* [Input data]:
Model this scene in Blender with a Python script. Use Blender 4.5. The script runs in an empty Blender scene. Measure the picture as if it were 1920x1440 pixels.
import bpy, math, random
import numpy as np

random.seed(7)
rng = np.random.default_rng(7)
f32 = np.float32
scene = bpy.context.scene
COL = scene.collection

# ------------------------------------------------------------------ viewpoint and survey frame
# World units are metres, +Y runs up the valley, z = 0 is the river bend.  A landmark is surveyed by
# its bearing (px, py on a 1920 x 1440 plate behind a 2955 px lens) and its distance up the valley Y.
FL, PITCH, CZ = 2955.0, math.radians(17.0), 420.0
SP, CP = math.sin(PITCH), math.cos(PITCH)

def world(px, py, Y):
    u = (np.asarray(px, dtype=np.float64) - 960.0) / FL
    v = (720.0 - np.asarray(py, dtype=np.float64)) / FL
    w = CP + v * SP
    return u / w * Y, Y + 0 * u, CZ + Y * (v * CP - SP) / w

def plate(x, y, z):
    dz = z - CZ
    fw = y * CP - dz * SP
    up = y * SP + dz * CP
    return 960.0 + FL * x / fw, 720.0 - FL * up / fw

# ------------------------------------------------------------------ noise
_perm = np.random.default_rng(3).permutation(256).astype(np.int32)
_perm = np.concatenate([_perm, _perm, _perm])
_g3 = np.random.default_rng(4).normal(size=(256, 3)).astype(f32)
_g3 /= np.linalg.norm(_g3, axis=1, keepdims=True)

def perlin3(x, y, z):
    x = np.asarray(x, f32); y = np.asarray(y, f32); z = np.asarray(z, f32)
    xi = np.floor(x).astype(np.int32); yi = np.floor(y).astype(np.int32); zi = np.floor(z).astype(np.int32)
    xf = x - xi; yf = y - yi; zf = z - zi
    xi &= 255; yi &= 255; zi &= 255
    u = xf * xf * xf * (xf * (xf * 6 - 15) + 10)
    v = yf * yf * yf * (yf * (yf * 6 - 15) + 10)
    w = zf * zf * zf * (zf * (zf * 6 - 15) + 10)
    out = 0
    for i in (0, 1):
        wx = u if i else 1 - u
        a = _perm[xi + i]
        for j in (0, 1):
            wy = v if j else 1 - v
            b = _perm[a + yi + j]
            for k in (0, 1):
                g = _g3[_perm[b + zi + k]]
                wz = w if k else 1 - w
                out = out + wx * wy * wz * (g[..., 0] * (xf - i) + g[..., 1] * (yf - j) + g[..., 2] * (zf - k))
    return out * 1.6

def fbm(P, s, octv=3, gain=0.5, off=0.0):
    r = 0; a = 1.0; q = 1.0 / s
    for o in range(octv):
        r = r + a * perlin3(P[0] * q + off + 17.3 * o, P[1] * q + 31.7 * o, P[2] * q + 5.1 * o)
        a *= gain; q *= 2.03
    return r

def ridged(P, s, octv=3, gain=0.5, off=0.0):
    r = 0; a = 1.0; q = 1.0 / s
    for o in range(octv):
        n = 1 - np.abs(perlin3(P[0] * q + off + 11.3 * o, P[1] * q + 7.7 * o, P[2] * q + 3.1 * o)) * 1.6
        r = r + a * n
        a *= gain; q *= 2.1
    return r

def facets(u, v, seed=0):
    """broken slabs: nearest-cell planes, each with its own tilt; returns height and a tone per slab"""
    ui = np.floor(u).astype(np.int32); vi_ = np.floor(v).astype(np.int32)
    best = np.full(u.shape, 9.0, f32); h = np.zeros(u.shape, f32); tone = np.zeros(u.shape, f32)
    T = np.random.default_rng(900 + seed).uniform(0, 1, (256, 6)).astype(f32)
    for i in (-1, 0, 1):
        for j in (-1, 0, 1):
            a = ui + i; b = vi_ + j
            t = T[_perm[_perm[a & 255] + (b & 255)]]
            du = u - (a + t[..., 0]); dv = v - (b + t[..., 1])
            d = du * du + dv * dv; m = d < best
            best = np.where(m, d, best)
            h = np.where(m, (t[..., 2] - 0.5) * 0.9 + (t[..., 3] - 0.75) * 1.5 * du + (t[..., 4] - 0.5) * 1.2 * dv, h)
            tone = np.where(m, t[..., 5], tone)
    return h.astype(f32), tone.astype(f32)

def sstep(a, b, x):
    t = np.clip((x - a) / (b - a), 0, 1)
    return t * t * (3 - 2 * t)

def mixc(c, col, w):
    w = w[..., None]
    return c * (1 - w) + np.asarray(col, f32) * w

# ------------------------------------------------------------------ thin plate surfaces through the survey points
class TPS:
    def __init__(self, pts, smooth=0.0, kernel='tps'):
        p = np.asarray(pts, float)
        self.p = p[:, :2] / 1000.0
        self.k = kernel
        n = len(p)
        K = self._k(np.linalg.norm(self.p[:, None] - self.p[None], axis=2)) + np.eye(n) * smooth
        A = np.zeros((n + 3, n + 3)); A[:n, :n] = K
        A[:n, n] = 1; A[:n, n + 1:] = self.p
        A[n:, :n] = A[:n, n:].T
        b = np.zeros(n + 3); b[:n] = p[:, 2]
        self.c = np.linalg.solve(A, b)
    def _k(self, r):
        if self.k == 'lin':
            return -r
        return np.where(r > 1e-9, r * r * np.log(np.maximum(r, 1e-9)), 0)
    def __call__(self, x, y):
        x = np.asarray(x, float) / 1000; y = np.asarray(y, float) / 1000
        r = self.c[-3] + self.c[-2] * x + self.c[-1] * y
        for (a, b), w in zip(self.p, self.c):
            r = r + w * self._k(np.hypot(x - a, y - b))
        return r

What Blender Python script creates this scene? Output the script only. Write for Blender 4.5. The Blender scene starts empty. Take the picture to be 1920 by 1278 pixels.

* [The task]:
Quote only the stretch of lines that starts the data above and ends with the line containing "import numpy as np", both included.

* [Finished task]:
Model this scene in Blender with a Python script. Use Blender 4.5. The script runs in an empty Blender scene. Measure the picture as if it were 1920x1440 pixels.
import bpy, math, random
import numpy as np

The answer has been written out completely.